En República Dominicana nunca aprenderé a hablar como ellos, con esa agilidad mental y esas expresiones que me hacen reír sin parar. Como la madre que acompaña a su hijo con el brazo roto y espera las mismas horas que yo para ser atendida. Con un marido que la acompaña y que hace las funciones de mueble. Y un niño «que parece que se ha tragado un loro hoy, que no para de hablar», mientras le pide que por favor, «un minuto nomás, un minuto te pido que estés en silencio». La observo mientras me preparo para recogerla del suelo porque está a punto de desmayarse de puro agotamiento.
Echaré de menos esta libertad que te da la ausencia de leyes. O quizás sea que, simplemente, no se aplican. Esos deliciosos momentos dolce far niente cuando el calor aprieta. Echaré de menos el caos y los motoconchos que parecen no importarles arriesgar sus vidas haciendo piruetas con triple salto mortal en las carreteras. Los vendedores de cachivaches varios mientras me pregunto quién demonios les comprarán, de qué vivirán, cómo resolverán.
La colada dominical tendida en los alambres a pie de carretera. Los colmados donde los locales se reúnen para tomar Presidentes vestiditas de novia con la música a todo volumen mientras me pregunto cómo lo harán para hablar. Esas conversaciones donde siempre me da la impresión de estar filosofeando sobre lo divino y sobre lo humano.
Esos deliciosos momentos dolce far niente cuando el calor aprieta

Este caos, esta incapacidad mía de incomprensión y esta sensación de estar viviendo algo único es algo que no quiero olvidar. Descubrir que en República Dominicana existen lugares donde nada es lo que parece. Donde lo irracional y lo inesperado forma parte de la vida cotidiana.
La informalidad y a la vez el trabajo duro para sobrevivir a duras penas aunque sea con la botellita de ron. El misterio de que la cosas acaban saliendo de una manera u otra.

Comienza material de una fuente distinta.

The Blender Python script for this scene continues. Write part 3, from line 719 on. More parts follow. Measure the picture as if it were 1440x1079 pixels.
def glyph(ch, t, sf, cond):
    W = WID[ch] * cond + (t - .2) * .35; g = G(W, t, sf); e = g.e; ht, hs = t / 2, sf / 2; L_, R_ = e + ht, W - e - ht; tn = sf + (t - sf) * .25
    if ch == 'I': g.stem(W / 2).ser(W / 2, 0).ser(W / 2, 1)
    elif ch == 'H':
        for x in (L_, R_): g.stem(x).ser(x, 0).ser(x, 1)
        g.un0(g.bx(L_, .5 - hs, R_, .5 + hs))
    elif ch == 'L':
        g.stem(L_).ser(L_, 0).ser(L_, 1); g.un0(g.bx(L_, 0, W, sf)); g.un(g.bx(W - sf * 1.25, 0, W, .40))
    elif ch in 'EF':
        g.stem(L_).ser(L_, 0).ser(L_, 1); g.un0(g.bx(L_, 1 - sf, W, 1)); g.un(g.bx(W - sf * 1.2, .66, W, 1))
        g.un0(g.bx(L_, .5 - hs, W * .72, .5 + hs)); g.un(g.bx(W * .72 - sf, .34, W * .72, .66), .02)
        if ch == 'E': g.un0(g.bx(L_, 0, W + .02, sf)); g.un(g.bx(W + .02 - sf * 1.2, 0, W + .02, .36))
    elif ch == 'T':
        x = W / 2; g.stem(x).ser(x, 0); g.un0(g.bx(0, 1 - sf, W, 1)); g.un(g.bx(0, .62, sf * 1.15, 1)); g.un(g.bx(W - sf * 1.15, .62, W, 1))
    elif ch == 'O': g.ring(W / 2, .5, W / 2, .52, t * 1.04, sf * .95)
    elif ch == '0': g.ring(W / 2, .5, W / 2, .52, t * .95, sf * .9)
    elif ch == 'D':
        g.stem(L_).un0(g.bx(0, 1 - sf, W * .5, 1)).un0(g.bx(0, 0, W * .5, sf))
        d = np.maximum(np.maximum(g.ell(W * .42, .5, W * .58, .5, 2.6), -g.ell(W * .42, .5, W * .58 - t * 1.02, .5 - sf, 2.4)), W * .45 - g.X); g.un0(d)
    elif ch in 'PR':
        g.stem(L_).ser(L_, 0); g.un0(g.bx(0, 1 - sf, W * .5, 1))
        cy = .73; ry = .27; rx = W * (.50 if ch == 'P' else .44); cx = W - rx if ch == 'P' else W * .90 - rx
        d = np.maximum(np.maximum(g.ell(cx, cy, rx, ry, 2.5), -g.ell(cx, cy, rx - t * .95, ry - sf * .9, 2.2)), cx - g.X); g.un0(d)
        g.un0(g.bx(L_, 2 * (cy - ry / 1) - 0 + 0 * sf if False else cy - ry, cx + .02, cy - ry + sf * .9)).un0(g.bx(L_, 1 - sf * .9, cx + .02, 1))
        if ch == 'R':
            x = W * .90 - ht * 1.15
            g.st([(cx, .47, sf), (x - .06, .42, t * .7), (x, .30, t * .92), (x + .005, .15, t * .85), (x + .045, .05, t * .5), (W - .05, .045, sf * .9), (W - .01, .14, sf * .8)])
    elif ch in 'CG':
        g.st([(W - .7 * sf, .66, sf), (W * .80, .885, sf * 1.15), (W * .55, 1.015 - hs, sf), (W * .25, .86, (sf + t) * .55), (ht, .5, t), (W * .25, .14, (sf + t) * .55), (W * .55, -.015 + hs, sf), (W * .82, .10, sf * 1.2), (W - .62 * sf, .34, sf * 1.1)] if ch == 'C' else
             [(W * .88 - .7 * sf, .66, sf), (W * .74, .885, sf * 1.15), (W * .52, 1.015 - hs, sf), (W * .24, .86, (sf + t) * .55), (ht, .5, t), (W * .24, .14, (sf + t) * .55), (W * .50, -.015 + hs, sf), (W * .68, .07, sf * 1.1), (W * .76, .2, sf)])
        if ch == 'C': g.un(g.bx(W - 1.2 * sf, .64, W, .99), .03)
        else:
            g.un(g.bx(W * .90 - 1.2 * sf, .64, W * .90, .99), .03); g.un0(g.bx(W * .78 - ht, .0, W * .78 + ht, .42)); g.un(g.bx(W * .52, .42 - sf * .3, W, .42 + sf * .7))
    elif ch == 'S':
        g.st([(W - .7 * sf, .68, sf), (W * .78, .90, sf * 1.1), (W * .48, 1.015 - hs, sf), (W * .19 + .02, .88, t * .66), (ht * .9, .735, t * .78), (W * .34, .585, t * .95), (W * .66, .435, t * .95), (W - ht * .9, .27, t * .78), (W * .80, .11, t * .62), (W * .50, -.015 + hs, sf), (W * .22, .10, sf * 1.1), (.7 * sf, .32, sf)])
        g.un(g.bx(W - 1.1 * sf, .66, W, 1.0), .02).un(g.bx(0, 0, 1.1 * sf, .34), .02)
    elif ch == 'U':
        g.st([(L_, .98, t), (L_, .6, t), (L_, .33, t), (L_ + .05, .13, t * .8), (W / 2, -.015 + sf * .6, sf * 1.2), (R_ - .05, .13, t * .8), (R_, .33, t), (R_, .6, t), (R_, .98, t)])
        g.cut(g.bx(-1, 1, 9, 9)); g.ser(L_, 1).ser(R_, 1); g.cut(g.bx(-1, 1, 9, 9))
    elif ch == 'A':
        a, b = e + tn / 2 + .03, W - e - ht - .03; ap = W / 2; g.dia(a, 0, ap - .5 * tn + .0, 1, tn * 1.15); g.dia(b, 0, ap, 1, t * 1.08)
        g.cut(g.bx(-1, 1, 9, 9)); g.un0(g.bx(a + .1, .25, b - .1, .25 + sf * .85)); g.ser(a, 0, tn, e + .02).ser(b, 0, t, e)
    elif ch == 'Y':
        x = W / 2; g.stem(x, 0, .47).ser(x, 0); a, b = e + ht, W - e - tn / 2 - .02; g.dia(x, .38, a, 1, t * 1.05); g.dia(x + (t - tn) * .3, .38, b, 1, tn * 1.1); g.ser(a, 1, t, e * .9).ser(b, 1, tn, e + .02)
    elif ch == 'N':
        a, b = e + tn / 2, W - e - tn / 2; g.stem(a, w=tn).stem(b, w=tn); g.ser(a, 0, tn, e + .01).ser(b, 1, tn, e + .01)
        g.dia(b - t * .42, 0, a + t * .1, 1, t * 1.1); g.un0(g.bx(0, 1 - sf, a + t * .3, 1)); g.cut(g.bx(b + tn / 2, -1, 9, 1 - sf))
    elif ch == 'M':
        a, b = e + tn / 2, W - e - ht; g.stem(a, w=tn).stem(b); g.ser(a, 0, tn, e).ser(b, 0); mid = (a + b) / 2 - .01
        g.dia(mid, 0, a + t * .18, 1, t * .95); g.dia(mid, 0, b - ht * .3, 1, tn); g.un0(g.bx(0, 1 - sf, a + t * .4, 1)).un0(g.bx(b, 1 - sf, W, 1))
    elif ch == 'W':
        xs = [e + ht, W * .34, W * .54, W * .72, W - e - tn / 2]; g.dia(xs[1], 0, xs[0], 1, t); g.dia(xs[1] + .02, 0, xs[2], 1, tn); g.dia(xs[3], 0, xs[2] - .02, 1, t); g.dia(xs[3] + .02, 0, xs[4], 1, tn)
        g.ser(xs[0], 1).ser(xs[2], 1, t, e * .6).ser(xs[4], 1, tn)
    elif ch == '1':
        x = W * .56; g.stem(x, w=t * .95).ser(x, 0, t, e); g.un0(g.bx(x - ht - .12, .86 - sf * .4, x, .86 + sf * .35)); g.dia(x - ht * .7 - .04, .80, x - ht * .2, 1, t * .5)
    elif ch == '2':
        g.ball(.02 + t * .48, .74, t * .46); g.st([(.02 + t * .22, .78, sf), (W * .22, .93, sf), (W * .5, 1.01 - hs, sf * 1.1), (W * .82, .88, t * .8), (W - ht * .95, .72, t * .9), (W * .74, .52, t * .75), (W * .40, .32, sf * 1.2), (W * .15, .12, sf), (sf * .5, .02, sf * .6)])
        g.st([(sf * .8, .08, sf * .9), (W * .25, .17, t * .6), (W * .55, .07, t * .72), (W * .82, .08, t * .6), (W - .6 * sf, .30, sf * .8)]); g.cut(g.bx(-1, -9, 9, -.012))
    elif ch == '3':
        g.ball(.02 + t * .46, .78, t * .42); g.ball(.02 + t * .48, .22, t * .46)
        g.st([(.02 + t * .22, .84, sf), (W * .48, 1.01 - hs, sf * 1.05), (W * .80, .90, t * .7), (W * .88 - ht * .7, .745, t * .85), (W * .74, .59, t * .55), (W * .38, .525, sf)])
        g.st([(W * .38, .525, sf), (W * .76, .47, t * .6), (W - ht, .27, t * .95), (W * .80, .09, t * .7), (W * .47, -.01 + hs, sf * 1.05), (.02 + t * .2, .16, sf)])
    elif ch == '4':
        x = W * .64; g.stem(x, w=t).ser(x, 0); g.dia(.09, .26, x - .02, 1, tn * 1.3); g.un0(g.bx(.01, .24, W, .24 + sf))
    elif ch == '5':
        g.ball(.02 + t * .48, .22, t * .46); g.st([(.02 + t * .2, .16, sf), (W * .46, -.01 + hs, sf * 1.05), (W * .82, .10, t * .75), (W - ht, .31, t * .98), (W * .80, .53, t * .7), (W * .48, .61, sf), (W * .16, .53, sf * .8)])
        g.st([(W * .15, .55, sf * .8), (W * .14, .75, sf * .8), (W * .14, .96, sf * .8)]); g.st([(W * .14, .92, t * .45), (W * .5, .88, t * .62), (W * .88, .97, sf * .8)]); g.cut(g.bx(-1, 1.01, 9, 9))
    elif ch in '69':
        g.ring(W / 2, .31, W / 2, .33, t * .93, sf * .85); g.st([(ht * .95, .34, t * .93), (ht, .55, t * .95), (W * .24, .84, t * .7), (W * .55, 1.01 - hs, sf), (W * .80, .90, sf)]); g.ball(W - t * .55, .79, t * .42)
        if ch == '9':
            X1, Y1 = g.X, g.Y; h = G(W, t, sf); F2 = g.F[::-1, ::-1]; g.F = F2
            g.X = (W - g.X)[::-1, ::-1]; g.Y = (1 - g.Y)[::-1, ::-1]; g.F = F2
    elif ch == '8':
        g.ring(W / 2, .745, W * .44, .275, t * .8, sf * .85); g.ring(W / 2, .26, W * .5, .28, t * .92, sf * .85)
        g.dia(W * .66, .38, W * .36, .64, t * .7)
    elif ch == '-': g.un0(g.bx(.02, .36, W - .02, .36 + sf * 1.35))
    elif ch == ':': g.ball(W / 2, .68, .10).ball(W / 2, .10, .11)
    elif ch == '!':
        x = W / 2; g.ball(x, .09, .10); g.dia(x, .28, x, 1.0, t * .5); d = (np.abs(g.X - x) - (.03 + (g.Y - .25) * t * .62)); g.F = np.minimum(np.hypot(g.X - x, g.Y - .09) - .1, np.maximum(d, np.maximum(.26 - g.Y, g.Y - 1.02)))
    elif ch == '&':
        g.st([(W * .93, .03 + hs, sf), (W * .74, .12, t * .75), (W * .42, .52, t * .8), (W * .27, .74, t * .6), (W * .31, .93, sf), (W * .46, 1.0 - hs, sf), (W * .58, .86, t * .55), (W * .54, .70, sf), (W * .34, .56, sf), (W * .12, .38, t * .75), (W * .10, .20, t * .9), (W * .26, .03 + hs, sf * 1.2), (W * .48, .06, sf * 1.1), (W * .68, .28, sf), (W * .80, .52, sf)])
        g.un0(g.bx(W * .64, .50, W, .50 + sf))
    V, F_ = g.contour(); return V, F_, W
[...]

Echaré de menos estar viviendo al compás del jazz y de la pura improvisación
Como repito siempre, me siento estar viviendo al compás del jazz y de la pura improvisación. Y aunque me haga sufrir de los nervios con demasiada frecuencia, sé que todo esto es lo que echaré de menos el día que decida cambiar de aires. Si llega ese día. Nunca se sabe.